§ **Items from a data source**
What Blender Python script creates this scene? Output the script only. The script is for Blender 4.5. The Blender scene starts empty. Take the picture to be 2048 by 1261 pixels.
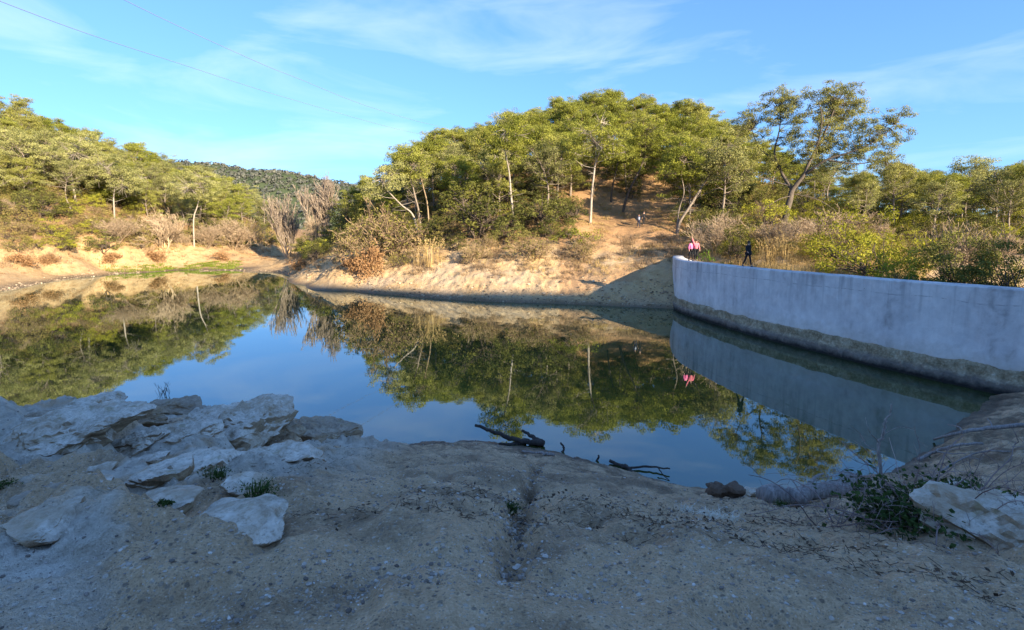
import bpy, bmesh, math, random
import numpy as np
from mathutils import Vector, Matrix, Euler

S = bpy.context.scene
COL = S.collection
R = math.radians

# ------------------------------------------------------------------ camera
F_PX = 1050.0
PITCH = math.atan(125.0 / F_PX)
CAM_Z = 6.4
cd = bpy.data.cameras.new('camera')
cam = bpy.data.objects.new('camera', cd)
COL.objects.link(cam)
cam.location = (0, 0, CAM_Z)
cam.rotation_euler = (math.pi / 2 - PITCH, 0, 0)
cd.sensor_fit = 'HORIZONTAL'
cd.sensor_width = 36
cd.lens = 36 * F_PX / 2048
cd.shift_y = -35.5 / 2048
cd.clip_start = 0.05
cd.clip_end = 5000
S.camera = cam

# ------------------------------------------------------------------ light
SUN_AZ, SUN_EL = R(140), R(18)
SUN_DIR = np.array([math.sin(SUN_AZ) * math.cos(SUN_EL), math.cos(SUN_AZ) * math.cos(SUN_EL), math.sin(SUN_EL)])
sl = bpy.data.lights.new('sun', 'SUN')
sl.energy = 3.6
sl.angle = R(0.5)
sl.color = (1.0, 0.84, 0.62)
sun = bpy.data.objects.new('sun', sl)
COL.objects.link(sun)
sun.rotation_euler = Vector(SUN_DIR).to_track_quat('Z', 'Y').to_euler()

W = bpy.data.worlds.new("World")
S.world = W
W.use_nodes = True
nt = W.node_tree
nt.nodes.clear()
out = nt.nodes.new('ShaderNodeOutputWorld')
bg = nt.nodes.new('ShaderNodeBackground')
sky = nt.nodes.new('ShaderNodeTexSky')
sky.sky_type = 'NISHITA'
sky.sun_disc = False
sky.sun_elevation = SUN_EL
sky.sun_rotation = SUN_AZ
sky.air_density = 1.0
sky.dust_density = 0.3
sky.ozone_density = 2.5
bg.inputs[1].default_value = 0.15
tc = nt.nodes.new('ShaderNodeTexCoord')
mp = nt.nodes.new('ShaderNodeMapping')
mp.inputs['Rotation'].default_value = (0, R(-14), R(8))
mp.inputs['Scale'].default_value = (2.2, 2.2, 10.0)
mp.inputs['Location'].default_value = (4.1, 3.2, 1.3)
n1 = nt.nodes.new('ShaderNodeTexNoise')
n1.inputs['Scale'].default_value = 1.3
n1.inputs['Detail'].default_value = 7
n1.inputs['Roughness'].default_value = 0.55
n1.inputs['Distortion'].default_value = 0.5
cr = nt.nodes.new('ShaderNodeValToRGB')
cr.color_ramp.elements[0].position = 0.50
cr.color_ramp.elements[0].color = (0, 0, 0, 1)
cr.color_ramp.elements[1].position = 0.86
cr.color_ramp.elements[1].color = (0.34, 0.34, 0.34, 1)
mx = nt.nodes.new('ShaderNodeMix')
mx.data_type = 'RGBA'
tintn = nt.nodes.new('ShaderNodeMix')
tintn.data_type = 'RGBA'
tintn.blend_type = 'MULTIPLY'
tintn.inputs[0].default_value = 1.0
tintn.inputs[7].default_value = (0.30, 0.495, 0.79, 1)
L = nt.links.new
L(tc.outputs['Generated'], mp.inputs[0])
L(mp.outputs[0], n1.inputs['Vector'])
L(n1.outputs[0], cr.inputs[0])
gam = nt.nodes.new('ShaderNodeGamma')      # hazy even winter sky: less contrast between zenith and horizon
gam.inputs[1].default_value = 0.66
L(sky.outputs[0], gam.inputs[0])
L(gam.outputs[0], tintn.inputs[6])
L(cr.outputs[0], mx.inputs[0])
L(tintn.outputs[2], mx.inputs[6])
mx.inputs[7].default_value = (2.4, 2.55, 2.7, 1)     # thin sunlit cirrus
L(mx.outputs[2], bg.inputs[0])
L(bg.outputs[0], out.inputs[0])

S.view_settings.view_transform = 'Standard'
S.view_settings.look = 'None'
S.view_settings.gamma = 1
S.view_settings.use_curve_mapping = False
S.view_settings.exposure = 2.12
S.cycles.max_bounces = 6
S.cycles.diffuse_bounces = 3
S.cycles.glossy_bounces = 3
S.cycles.transparent_max_bounces = 8
S.cycles.use_denoising = True

# ------------------------------------------------------------------ pixel <-> world (2048 px photograph)
cp, sp_ = math.cos(PITCH), math.sin(PITCH)


def ray(px, py):
    a = (px - 1024) / F_PX
    b = (595 - py) / F_PX
    return np.array([a, cp + b * sp_, -sp_ + b * cp])


def P(px, py, d):
    r = ray(px, py)
    return np.array([0, 0, CAM_Z]) + r * (d / r[1])


def PZ(px, py, z):
    r = ray(px, py)
    return np.array([0, 0, CAM_Z]) + r * ((z - CAM_Z) / r[2])


def proj(p):
    p = np.asarray(p, float)
    x, y, z = p[..., 0], p[..., 1], p[..., 2] - CAM_Z
    dep = y * cp - z * sp_
    up = y * sp_ + z * cp
    return 1024 + F_PX * x / dep, 595 - F_PX * up / dep


# ------------------------------------------------------------------ noise
def _hash(ix, iy, iz, seed):
    h = (ix * 374761393 + iy * 668265263 + iz * 2147483647 + seed * 974634777) & 0xFFFFFFFF
    h = ((h ^ (h >> 13)) * 1274126177) & 0xFFFFFFFF
    h = h ^ (h >> 16)
    return (h & 0xFFFF) / 65535.0


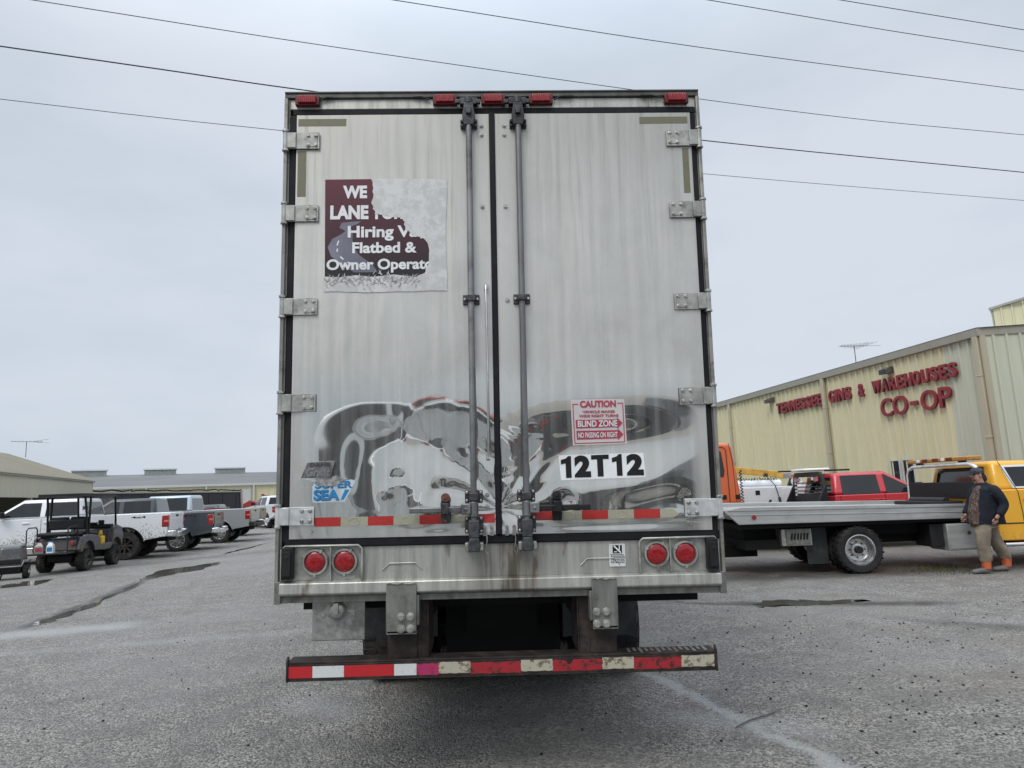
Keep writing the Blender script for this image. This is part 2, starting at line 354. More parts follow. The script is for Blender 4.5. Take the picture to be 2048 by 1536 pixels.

§ **Short problem**
Pictures in the records should not appear in your copy, but everything else must be transcribed exactly.

§ **Response**
What Blender Python script creates this scene? Output the script only. The script is for Blender 4.5. The Blender scene starts empty. Take the picture to be 2048 by 1261 pixels.
import bpy, bmesh, math, random
import numpy as np
from mathutils import Vector, Matrix, Euler

S = bpy.context.scene
COL = S.collection
R = math.radians

# ------------------------------------------------------------------ camera
F_PX = 1050.0
PITCH = math.atan(125.0 / F_PX)
CAM_Z = 6.4
cd = bpy.data.cameras.new('camera')
cam = bpy.data.objects.new('camera', cd)
COL.objects.link(cam)
cam.location = (0, 0, CAM_Z)
cam.rotation_euler = (math.pi / 2 - PITCH, 0, 0)
cd.sensor_fit = 'HORIZONTAL'
cd.sensor_width = 36
cd.lens = 36 * F_PX / 2048
cd.shift_y = -35.5 / 2048
cd.clip_start = 0.05
cd.clip_end = 5000
S.camera = cam

# ------------------------------------------------------------------ light
SUN_AZ, SUN_EL = R(140), R(18)
SUN_DIR = np.array([math.sin(SUN_AZ) * math.cos(SUN_EL), math.cos(SUN_AZ) * math.cos(SUN_EL), math.sin(SUN_EL)])
sl = bpy.data.lights.new('sun', 'SUN')
sl.energy = 3.6
sl.angle = R(0.5)
sl.color = (1.0, 0.84, 0.62)
sun = bpy.data.objects.new('sun', sl)
COL.objects.link(sun)
sun.rotation_euler = Vector(SUN_DIR).to_track_quat('Z', 'Y').to_euler()

W = bpy.data.worlds.new("World")
S.world = W
W.use_nodes = True
nt = W.node_tree
nt.nodes.clear()
out = nt.nodes.new('ShaderNodeOutputWorld')
bg = nt.nodes.new('ShaderNodeBackground')
sky = nt.nodes.new('ShaderNodeTexSky')
sky.sky_type = 'NISHITA'
sky.sun_disc = False
sky.sun_elevation = SUN_EL
sky.sun_rotation = SUN_AZ
sky.air_density = 1.0
sky.dust_density = 0.3
sky.ozone_density = 2.5
bg.inputs[1].default_value = 0.15
tc = nt.nodes.new('ShaderNodeTexCoord')
mp = nt.nodes.new('ShaderNodeMapping')
mp.inputs['Rotation'].default_value = (0, R(-14), R(8))
mp.inputs['Scale'].default_value = (2.2, 2.2, 10.0)
mp.inputs['Location'].default_value = (4.1, 3.2, 1.3)
n1 = nt.nodes.new('ShaderNodeTexNoise')
n1.inputs['Scale'].default_value = 1.3
n1.inputs['Detail'].default_value = 7
n1.inputs['Roughness'].default_value = 0.55
n1.inputs['Distortion'].default_value = 0.5
cr = nt.nodes.new('ShaderNodeValToRGB')
cr.color_ramp.elements[0].position = 0.50
cr.color_ramp.elements[0].color = (0, 0, 0, 1)
cr.color_ramp.elements[1].position = 0.86
cr.color_ramp.elements[1].color = (0.34, 0.34, 0.34, 1)
mx = nt.nodes.new('ShaderNodeMix')
mx.data_type = 'RGBA'
tintn = nt.nodes.new('ShaderNodeMix')
tintn.data_type = 'RGBA'
tintn.blend_type = 'MULTIPLY'
tintn.inputs[0].default_value = 1.0
tintn.inputs[7].default_value = (0.30, 0.495, 0.79, 1)
L = nt.links.new
L(tc.outputs['Generated'], mp.inputs[0])
L(mp.outputs[0], n1.inputs['Vector'])
L(n1.outputs[0], cr.inputs[0])
gam = nt.nodes.new('ShaderNodeGamma')      # hazy even winter sky: less contrast between zenith and horizon
gam.inputs[1].default_value = 0.66
L(sky.outputs[0], gam.inputs[0])
L(gam.outputs[0], tintn.inputs[6])
L(cr.outputs[0], mx.inputs[0])
L(tintn.outputs[2], mx.inputs[6])
mx.inputs[7].default_value = (2.4, 2.55, 2.7, 1)     # thin sunlit cirrus
L(mx.outputs[2], bg.inputs[0])
L(bg.outputs[0], out.inputs[0])

S.view_settings.view_transform = 'Standard'
S.view_settings.look = 'None'
S.view_settings.gamma = 1
S.view_settings.use_curve_mapping = False
S.view_settings.exposure = 2.12
S.cycles.max_bounces = 6
S.cycles.diffuse_bounces = 3
S.cycles.glossy_bounces = 3
S.cycles.transparent_max_bounces = 8
S.cycles.use_denoising = True

# ------------------------------------------------------------------ pixel <-> world (2048 px photograph)
cp, sp_ = math.cos(PITCH), math.sin(PITCH)


def ray(px, py):
    a = (px - 1024) / F_PX
    b = (595 - py) / F_PX
    return np.array([a, cp + b * sp_, -sp_ + b * cp])


def P(px, py, d):
    r = ray(px, py)
    return np.array([0, 0, CAM_Z]) + r * (d / r[1])


def PZ(px, py, z):
    r = ray(px, py)
    return np.array([0, 0, CAM_Z]) + r * ((z - CAM_Z) / r[2])


def proj(p):
    p = np.asarray(p, float)
    x, y, z = p[..., 0], p[..., 1], p[..., 2] - CAM_Z
    dep = y * cp - z * sp_
    up = y * sp_ + z * cp
    return 1024 + F_PX * x / dep, 595 - F_PX * up / dep


# ------------------------------------------------------------------ noise
def _hash(ix, iy, iz, seed):
    h = (ix * 374761393 + iy * 668265263 + iz * 2147483647 + seed * 974634777) & 0xFFFFFFFF
    h = ((h ^ (h >> 13)) * 1274126177) & 0xFFFFFFFF
    h = h ^ (h >> 16)
    return (h & 0xFFFF) / 65535.0


Keep writing the Blender script for this image. This is part 2, starting at line 354. More parts follow. The script is for Blender 4.5. Take the picture to be 2048 by 1536 pixels.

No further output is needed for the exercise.